My Crowdsourced Life
Not that any of this matters to me in the midst of my disaster; I’m just grateful for the goodwill of my crowd and the dozens of answers they give. I call one of the plumbers. (At this point, not in the mood to take chances, I crowdsource my crowdsourcing, checking reviews both on Yelp and Angie’s List.) The plumber comes, fixes the leak, and charges me a ridiculous amount of money. But I have my water back, my floor isn’t that damaged, and my nerves are calmed.
A week later, the pipe bursts again, this time soaking everything from my kitchen to the living room. My crowdsourced plumber fixes it a second time, charges more money, and leaves. When it bursts a third time, my gratitude has dissipated, and all I’m left with is anger at the plumber, at the pipes, at this project, and — goodwill or no — at the crowd.
Crowd Question #4:
Which outfit should I wear on my date?
It’s Tuesday night. I’m meeting someone new. I lay out two outfits on a bed, snap photos, and post them to Facebook: Would the Internet have me don my winter uniform of black pants and navy blue shirt? Or would it opt for the look I think of as “librarian-chic”: red-orange pants and a blue cardigan?
The crowd likes the bright outfit. I wear it. The date goes well, I guess — though there’s no mention of my clothes. Nobody gives me approving glances on the sidewalk. But! Nor does anybody laugh.
The date and I go out again, but we aren’t really into each other. My outfit — and the crowd’s opinion of it — doesn’t matter in the end. Maybe I should stick to movie recommendations.
Crowd Question #5:
Can someone recommend a better pick-me-up than caffeine?
When I ask this question, I’m thinking people will recommend herbal teas or something. Instead, they think I’m asking where to get amphetamines. Or meth. It’s terrible: Not only do I look like I’m trolling Twitter for drugs, but now everyone thinks I’m too lame to know where to get them. Fail.
Crowd Question #6:
What gym should I join?
Having recently quit my day job, I’ve lost access to the cheap, always-empty office gym I once enjoyed. I need something downtown — or maybe in South Philly — and I need something I can afford. I figure my friends on Facebook and Twitter — many of whom are also underpaid writers — are the perfect people to help me out.
I will say this: If the questions we ask reveal our personal truths, so do the answers we offer. And evidently, my friends and followers have more money than I thought. The most common suggestion is the Sporting Club at the Bellevue, which they make sound like a gym for the gods on Mount Olympus. I check it out online, but the site doesn’t list prices. I’ve known for a long time that when the price isn’t listed, I can’t afford it.

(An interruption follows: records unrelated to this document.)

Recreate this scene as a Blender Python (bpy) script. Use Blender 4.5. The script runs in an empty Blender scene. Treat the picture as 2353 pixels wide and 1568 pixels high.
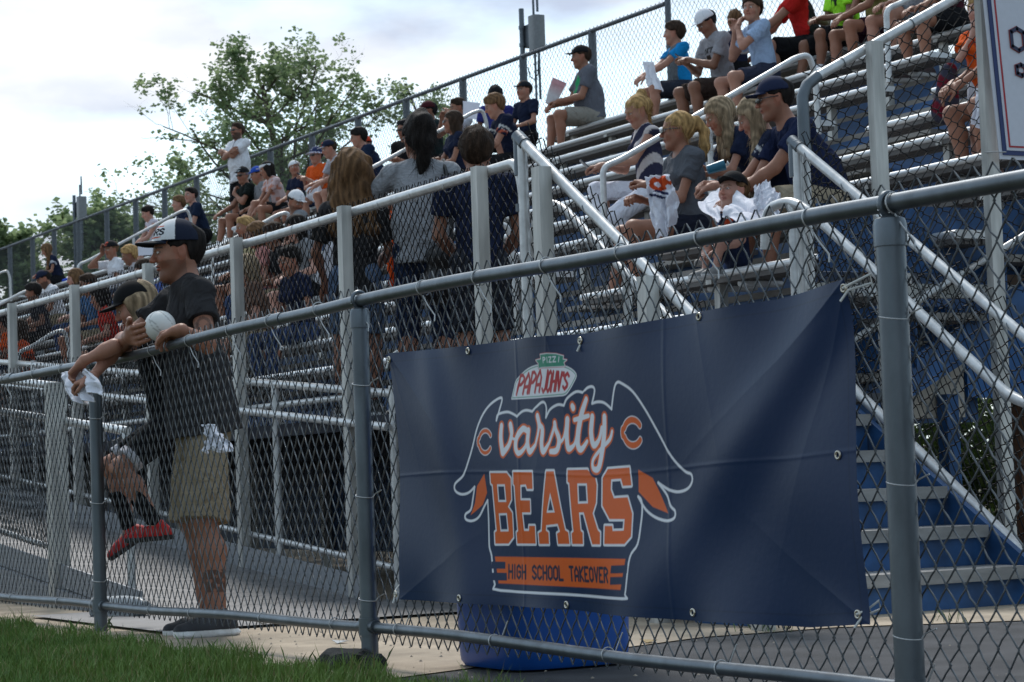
import bpy, bmesh, math, random
import numpy as np
from mathutils import Vector, Matrix

# ------------------------------------------------------------------ camera
F_PX, CX, CY = 5229.0, 1176.5, 784.0          # measured on the photograph at 2353 px width
PITCH, ROLL, EYE = math.radians(3.46), math.radians(2.0), 0.60
fw0 = np.array([.482, .876, 0.]); fw0 /= np.linalg.norm(fw0)
rt0 = np.array([fw0[1], -fw0[0], 0.]); up0 = np.array([0, 0, 1.])
FWD = fw0 * math.cos(PITCH) + up0 * math.sin(PITCH)
up1 = np.cross(rt0, FWD)
RGT = rt0 * math.cos(ROLL) - up1 * math.sin(ROLL)
UPV = rt0 * math.sin(ROLL) + up1 * math.cos(ROLL)
CAM = np.array([0, 0, EYE])
def ray(px, py): return FWD + RGT * (px - CX) / F_PX - UPV * (py - CY) / F_PX
def onx(px, py, x): r = ray(px, py); return CAM + r * (x / r[0])
def ony(px, py, y): r = ray(px, py); return CAM + r * (y / r[1])
def onz(px, py, z=0): r = ray(px, py); return CAM + r * ((z - EYE) / r[2])
def proj(p):
    d = np.array(p, float) - CAM; z = d @ FWD
    return CX + F_PX * (d @ RGT) / z, CY - F_PX * (d @ UPV) / z

SC = bpy.context.scene; COL = SC.collection
cam = bpy.data.cameras.new('camera'); camo = bpy.data.objects.new('camera', cam); COL.objects.link(camo)
cam.sensor_width = 36; cam.lens = 36 * F_PX / 2353; cam.clip_end = 2000; cam.clip_start = .05
M = Matrix(((RGT[0], UPV[0], -FWD[0], CAM[0]), (RGT[1], UPV[1], -FWD[1], CAM[1]), (RGT[2], UPV[2], -FWD[2], CAM[2]), (0, 0, 0, 1)))
camo.matrix_world = M; SC.camera = camo
cam.dof.use_dof = True; cam.dof.focus_distance = 8.0; cam.dof.aperture_fstop = 16

# ------------------------------------------------------------------ light
SUN_EL, SUN_AZ = math.radians(52), math.radians(20)   # azimuth measured from +Y towards +X
W = bpy.data.worlds.new("World"); SC.world = W; W.use_nodes = True
nt = W.node_tree; N = nt.nodes; L = nt.links
for n in list(N): N.remove(n)
out = N.new('ShaderNodeOutputWorld'); bg = N.new('ShaderNodeBackground')
sky = N.new('ShaderNodeTexSky'); sky.sky_type = 'NISHITA'; sky.sun_disc = False
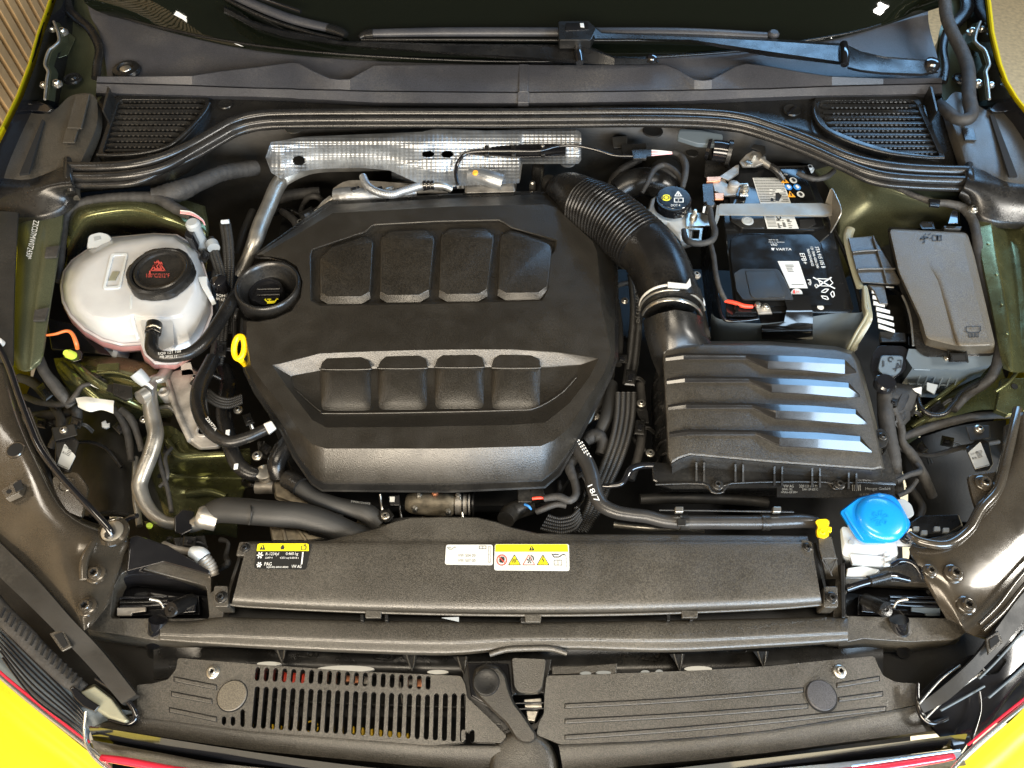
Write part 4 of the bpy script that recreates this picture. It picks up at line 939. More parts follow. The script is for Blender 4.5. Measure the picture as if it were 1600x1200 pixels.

Another crowd pick, Philadelphia Sports Club, is slightly more my speed, but again, I wonder exactly how much my social media friends are making. I sift through all the suggestions and find two more possibilities — Sweat and 12th Street, both big, neither too expensive, and both within walking or jogging distance of my house. I take tours of them and settle on 12th Street — which is where even the barest minimum of my own research would have guided me immediately, without Twitter and the hours I spent researching its suggestions. I have to call this a crowdsourcing wash. Also, now I feel poor.
Crowd Question #7:
I threw my back out yesterday. Ice, heating pad, ibuprofen. Anything I’m missing?
I realize this makes me sound too old to even know what social media is, but I throw my back out one day putting on boots. One moment I’m dressing to go out, and the next I’m on the floor, unable to move. I know it’s not serious — this isn’t my first time — but I’m in a lot of pain. I can barely walk. I follow my usual regimen of ice, heat, OTC drugs. When my back doesn’t feel better after a day, I craft my tweet.